Maurice Vellekoop is a cartoonist and illustrator from Toronto whose work spans decades and has been featured in dozens of publications, including The New Yorker, Rolling Stone, GQ, and Time. The author of numerous books, Maurice’s work delves into queer community and culture, providing a voice on issues and topics that are often overlooked in media.
For fans of Fun Home by Alison Bechdel, I’m So Glad We Had This Time Together is an epic graphic memoir about a queer illustrator surviving his intensely Christian childhood in 1970s Toronto.
Interviewed by Ash Hampson
Ash Hampson (AH): What was it about this point in your life that felt right to write a memoir?
Maurice Vellekoop (MV): So, in 2012, I was at a very low point in my career as a freelance illustrator, working mainly for magazines. There was no work coming in, and I realized I had to try something different. I had always drawn short comics as a more artistically meaningful form of expression, and so I began to think about creating a graphic novel. I began to consider my own life as a potential subject, and how eccentric my Dutch immigrant, deeply Protestant family was, and about my struggle as a gay man against some very repressive forces. I thought this material could potentially be an entertaining and touching memoir. I put together a proposal which was immediately taken up by Chip Kidd at Pantheon Books in New York. I got my first Canada Council grant soon after that. Twelve years later, I’m So Glad We Had This Time Together is on bookstore shelves!
AH: From the start of the memoir, we see the obsession with the story of Sleeping Beauty. Can you explain how this fairytale impacted you growing up and what parallels can be drawn between you and the story?
MV: In general, Sleeping Beauty represents a lifelong love of fantasy and escape, a big theme in my life and in the memoir. The story has a couple of elements that roughly mirror experiences in my life. For example, Beauty is cursed at birth: on her 17th birthday she will prick her finger on a poisoned spindle and die. Despite her parents’ best efforts to protect her, the curse comes true, but, because of a fairy’s intervention, she does not die but falls asleep for 100 years. Some scholars have seen this plot as an expression of parental anxiety about puberty, and by extension, sex and love. In my case, my mother was adamant that I suppress my sexuality for the sake of being a good Christian. When, against her wishes, I came out in the early 1980s, I had a couple of bad experiences with sex and love, right at the dawn of the AIDS era. As a result, I shut down emotionally and sexually for a long period of celibacy, kind of like Beauty’s hundred-year sleep. I call this section The Sleep in the book. (Also, spoiler alert, at the book’s ending I meet a wonderful man, like Beauty’s Prince, with whom I at last find happiness!)
AH: As your story progresses and you start to explore and better understand your family dynamics, we start to see your beautiful artwork that depicts older photos of your parents and their families growing up. Was this material something that was discovered and explored later in life or did you grow up with access to a lot of this interesting family history?

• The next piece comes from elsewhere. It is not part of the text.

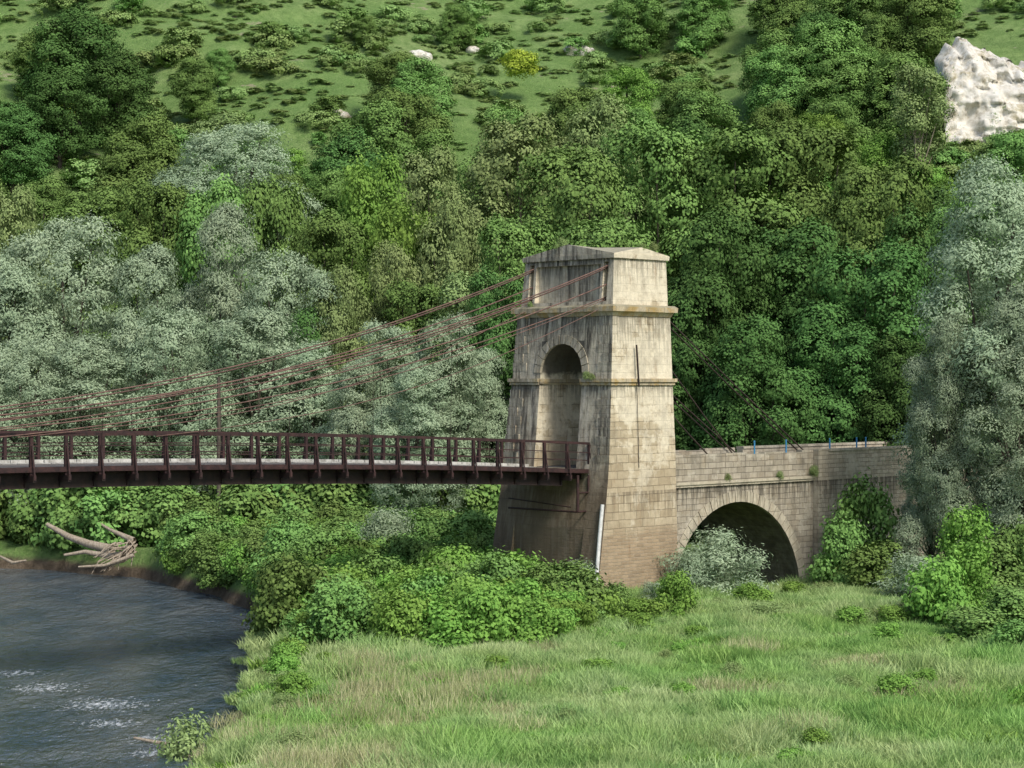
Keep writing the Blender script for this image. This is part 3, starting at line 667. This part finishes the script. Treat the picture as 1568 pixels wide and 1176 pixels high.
for k in range(90):
    y=rng.uniform(58,99); xb=float(np.interp(y,BK[:,0],BK[:,1])); x=xb+rng.uniform(.5,2.4); s=rng.uniform(.25,.55); add(x,y,s,s,int(rng.choice([0,7,7,1,7])),-.1)
scatter('riverbank_shrubs',PR_,pts,ro,sc,ix)
place('willow_bush',SW[0],588,782,90,104)
place('willow_bush',SW[1],1100,812,130,95.5); place('willow_bush',SW[0],1060,845,80,95)
for cx,top,w,Y,me in ((795,848,100,90,SB[0]),(840,865,80,89,SD[0]),(885,858,70,91,SW[1]),(755,870,70,91,SD[1]),(945,893,65,86,SD[0]),(1040,880,65,86,SB[1]),(985,915,60,84,SB[2]),(1000,890,50,90,SW[0]),(910,915,70,86,SB[2]),(1325,740,100,103,SD[0]),(1290,800,90,101,SD[1]),(1350,830,110,98,SD[0]),(1400,850,120,93,SW[0]),(1480,780,90,84,SU),(1435,860,100,82,SB[0]),(1500,930,130,78,SD[1]),(1545,900,120,80,SD[0]),(1530,830,110,94,SD[1]),(1568,800,110,95,SD[0]),(1400,920,110,84,SO[0]),(1345,930,80,86,SB[1]),(1175,920,80,86,SO[0]),(1265,890,80,97,SO[0]),(1560,950,90,74,SD[0]),(560,1040,60,66,SO[0]),(700,900,80,90,SB[1]),(1330,960,50,82,SO[0])):
    place('leafy_shrub',me,cx,top,w,Y)
place('riverbank_bush',SO[0],285,1100,110,64.5)
pts=[];sc=[];ix=[];ro=[]
for k in range(520):
    y=rng.uniform(52,104); x=rng.uniform(-9,30); px=784+x/y*F
    if px<380 or px>1640 or float(ground(x,y))<1.0: continue
    d=float(wn(x,y,7,91))+rng.uniform(-.4,.4)
    if d<.15: continue
    s=rng.uniform(.12,.42)*(1.3 if y>82 else 1); add(x,y,s*1.2,s,int(rng.choice([0,1,2,7,7])),-.05)
scatter('meadow_weeds',PR_,pts,ro,sc,ix)

# ------------------------------------------------------------ grass
def grass_patch(name,seed,n,R,hmin,hmax,w,mat_,lean=.35):
    r=np.random.default_rng(seed); a=r.uniform(0,6.28,n); rr=R*np.sqrt(r.uniform(0,1,n)); base=np.stack([rr*np.cos(a),rr*np.sin(a),np.full(n,-.05)],1)
    h=r.uniform(hmin,hmax,n)*(1-.35*(rr/R)**2); d=r.normal(size=(n,2))*lean; tip=base+np.stack([d[:,0]*h,d[:,1]*h,h],1)
    t=r.uniform(0,3.14,n); s=np.stack([np.cos(t),np.sin(t),np.zeros(n)],1)*w/2
    mid=(base+tip)/2; mid[:,2]+=h*.12
    q=np.stack([base-s,base+s,mid+s*.8,mid-s*.8, tip-s*.15,tip+s*.15],1).reshape(-1,3)
    k=np.arange(n)*6
    f=np.concatenate([np.stack([k,k+1,k+2,k+3],1),np.stack([k+3,k+2,k+5,k+4],1)])
    return mesh_arrays(name,q,f,[mat_],None,np.repeat(r.uniform(0,1,n),6))
GP=[grass_patch('grass_a',1,700,1.1,.18,.42,.032,M_GRS),grass_patch('grass_b',2,700,1.1,.26,.65,.034,M_GRS,.45),grass_patch('grass_c',3,300,1.0,.4,.85,.022,M_DRY,.3),grass_patch('weeds',4,420,1.0,.15,.45,.07,M_BRT,.7)]
pts=[];sc=[];ix=[];ro=[]
N_=6000
gx=rng.uniform(-16,32,N_); gy=rng.uniform(46,118,N_); gz=ground(gx,gy)
dryn=wn(gx,gy,9,61); wd=wn(gx,gy,6,62); hv=wn(gx,gy,5,63)
for i in range(N_):
    x,y=gx[i],gy[i]; px=784+x/y*F
    if px<250 or px>1600 or gz[i]<.5: continue
    if px<760 and 80<y<96 and px>430 and rng.random()<.8: continue
    if px<740 and y>100: continue
    dry=dryn[i]+ (0.8 if (y<68 and px<820) else 0)
    k=2 if dry>.72 and rng.random()<.45 else (3 if wd[i]>.5 and rng.random()<.5 else int(hv[i]+rng.uniform(-.4,.4)>0))
    s=rng.uniform(.75,1.15)
    pts.append((x,y,gz[i])); sc.append((s,s,s*rng.uniform(.5,1.2)*(1+.3*hv[i]))); ix.append(k); ro.append((0,0,rng.uniform(0,6.28)))
scatter('meadow_grass',GP,pts,ro,sc,ix)
for (x,y,z,s) in ((-Tz(17.2)+.1,3.9,17.6,.28),(-.9,.62,17.4,.26),(-1.6,.6,17.45,.18),(-4.3,1.6,11.5,.2),(-4.4,1.2,11.5,.15),(4.6,.68,6.6,.2),(8.6,.68,6.55,.22),(11.3,.65,6.6,.3),(-Tz(14.9)-.1,5.6,14.9,.14)):
    obj('ledge_plant',SO[0],(x,y,z),(0,0,x*7),(s*1.1,s*1.1,s*1.3),parent=pyl)

# ------------------------------------------------------------ driftwood
rr=np.random.default_rng(5); parts=[]
PW=P
parts.append(tube([PW(72,803,125),PW(105,822,124),PW(135,833,123),PW(172,842,122)],[.13,.2,.24,.3]))
parts.append(tube([PW(98,850,122),PW(130,845,122),PW(170,852,121),PW(200,848,121)],[.08,.13,.2,.28]))
parts.append(tube([PW(150,800,124),PW(170,812,123),PW(205,828,122)],[.06,.1,.2]))
parts.append(tube([PW(0,852,125),PW(20,862,124),PW(40,858,124)],[.07,.1,.05]))
parts.append(tube([PW(120,868,120),PW(160,866,120),PW(205,850,120)],[.05,.1,.12]))
for i in range(26):
    a=rr.uniform(150,215); b=rr.uniform(835,868); parts.append(tube([PW(200+rr.uniform(-15,12),838+rr.uniform(-12,10),121),PW(a,b-6,120.5),PW(a-rr.uniform(0,30),b+rr.uniform(0,14),120)],[.06,.045,.015],5))
v,f=join(parts); obj('fallen_tree_driftwood',mesh_arrays('drift',v,f,[M_DEAD]))
parts=[tube([P(205,1130,66.5),P(255,1140,66),P(300,1150,65.5),P(345,1165,65)],[.04,.08,.1,.12],6),tube([P(270,1160,64),P(320,1155,64),P(350,1172,64)],[.03,.06,.07],6)]
v,f=join(parts); obj('driftwood_branch',mesh_arrays('drift2',v,f,[M_DEAD]))
q=P(335,660,128); v,f=join([tube([(0,0,0),(0,0,10.0)],[.15,.1],8),tube([(-.6,0,9.4),(.6,0,9.4)],[.05,.05],6)]); obj('utility_pole',mesh_arrays('pole',v,f,[M_BARK]),(q[0],q[1],float(ground(q[0],128))))

# ------------------------------------------------------------ light and camera
sd=Vector((.42,-.62,.80)).normalized()
el=math.asin(sd.z); az=math.atan2(sd.x,sd.y)
w=bpy.data.worlds.new('World'); scene.world=w; w.use_nodes=True; nt=w.node_tree; nt.nodes.clear()
sky=nt.nodes.new('ShaderNodeTexSky'); sky.sky_type='NISHITA'; sky.sun_disc=False; sky.sun_elevation=el; sky.sun_rotation=az; sky.air_density=1.0; sky.dust_density=2.0
bg=nt.nodes.new('ShaderNodeBackground'); bg.inputs[1].default_value=.15; o_=nt.nodes.new('ShaderNodeOutputWorld')
nt.links.new(sky.outputs[0],bg.inputs[0]); nt.links.new(bg.outputs[0],o_.inputs[0])
l=bpy.data.lights.new('sun','SUN'); l.energy=3.1; l.angle=math.radians(14); l.color=(1,.95,.86)
lo=bpy.data.objects.new('sun',l); scene.collection.objects.link(lo); lo.rotation_euler=sd.to_track_quat('Z','Y').to_euler()
cam=bpy.data.cameras.new('camera'); co=bpy.data.objects.new('camera',cam); scene.collection.objects.link(co)
cam.sensor_width=36; cam.lens=36*F/1568; cam.clip_end=3000; cam.clip_start=.5
co.location=(0,0,EYE); co.rotation_euler=(math.pi/2-8/F,0,0); scene.camera=co
scene.view_settings.view_transform='Standard'; scene.view_settings.look='None'; scene.view_settings.exposure=0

MV: The material that concerns my mother was very familiar all my life — her family emigrated to Canada as a group in 1950 when she was twenty. Her siblings all married and settled down to raise families near Toronto and we were a big, rambunctious group that got together as a huge extended family (in total we number 17 cousins) for holidays and birthdays. My dad’s story emerged only much later. He left most of his family behind in the Netherlands. He also had some really brutal experiences in WWII, and like many men of his generation, he didn’t speak about any of it until much later in life. There were a few things I learned only recently from interviewing my brothers that I included in the book, because they helped to explain so much about this difficult, complicated figure.
AH: Can you tell me about what outside resources were used to capture the visuals and feelings from all the places of your past in Toronto? The attention to detail as you take us across the decades is remarkable. (And as a queer woman born and raised in the GTA, I spent a lot of time downtown, and it was an absolute delight to transport myself back to some familiar places!)
MV: Oh, that’s lovely to hear! Yes, I’ve been getting similar comments from other Toronto readers… Blog TO is a wonderful resource for historic pictures of the Toronto skyline, vintage TTC buses and streetcars, etc. Google Street View was my best friend for looking at buildings like my childhood home in Rexdale and being able to view Toronto landmarks. Denise Benson’s website, Then and Now: Toronto Nightlife History was a fantastic resource for images of nightlife in the 1980s and 90s.
The book ends up being a mostly-love-some-hate-letter to Toronto, which seems to constantly be eating its own past by abandoning or knocking down beloved historic buildings. So, the book is a way to bring back some of my favourite lost places and awaken them from the sleep of forgetfulness!